Se o item anterior, ratificado pelo STF, que trata sobre a anistia aos desmatadores pós-aprovação do código, condicionando-os a se inserirem no programa de regulação ambiental, já é um absurdo, o que dizer então desse item assim descrito: dispensar a recuperação de RL desmatadas até julho de 2008, bem como recuperar APPs de corpos de água, de acordo com o tamanho do imóvel. Se na decisão anterior o impacto dos crimes cometidos em RL posterior a 2012, poderá ser minimizado através da inclusão no PRA, como explicar para as futuras gerações o motivo pelo qual os ministros do STF levaram a concordar com um dispositivo que dispensa de recuperação milhões de hectares de terras ocupadas por florestas protegidas.  
O Código Florestal, portanto, se configurará em mais um documento com pouco ou nenhum poder de decisão, pois prevalecerão acordos, barganhas políticas, negociatas, etc.

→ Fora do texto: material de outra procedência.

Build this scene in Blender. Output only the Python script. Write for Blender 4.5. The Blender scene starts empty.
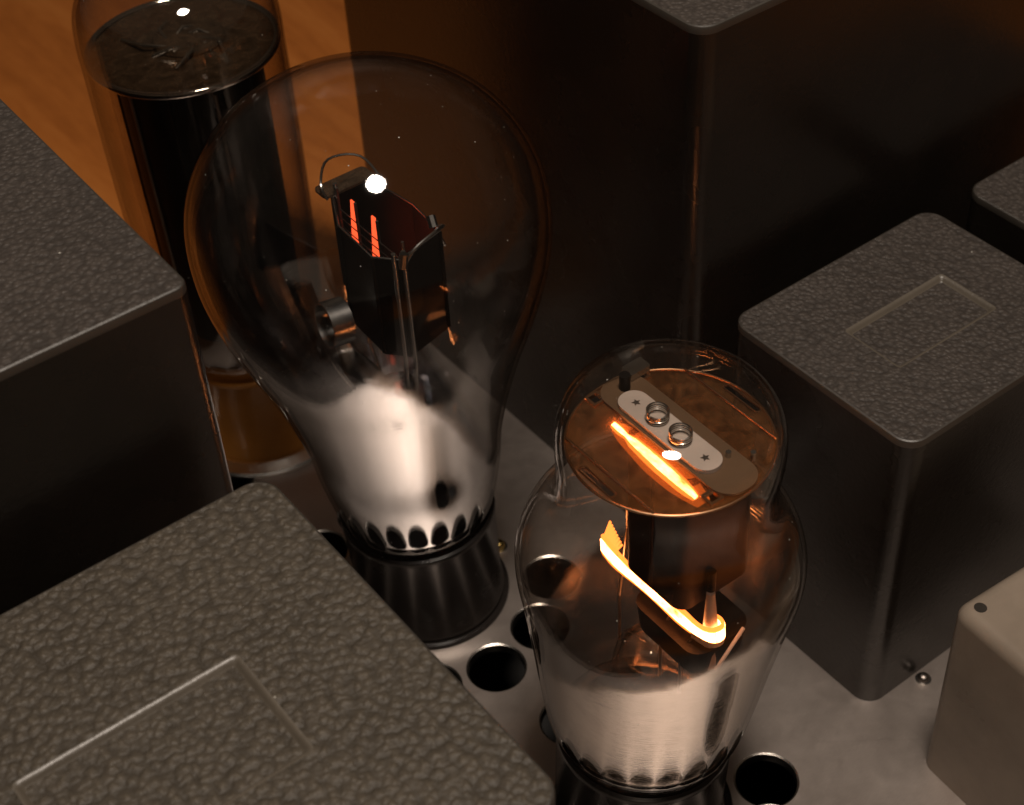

Lembram das manobras articuladas pelo atual presidente junto à bancada ruralista para se livrar das acusações de envolvimento em irregularidades na operação lava-jato. Afrouxamento de resoluções sobre agrotóxicos proibidos, anistia de dívidas com a previdência e até mesmo limitar a ação fiscalizadora do estado, fizeram parte do pacote de acordos que deram ou darão mais soberania ao agronegócio para continuar destruindo as florestas.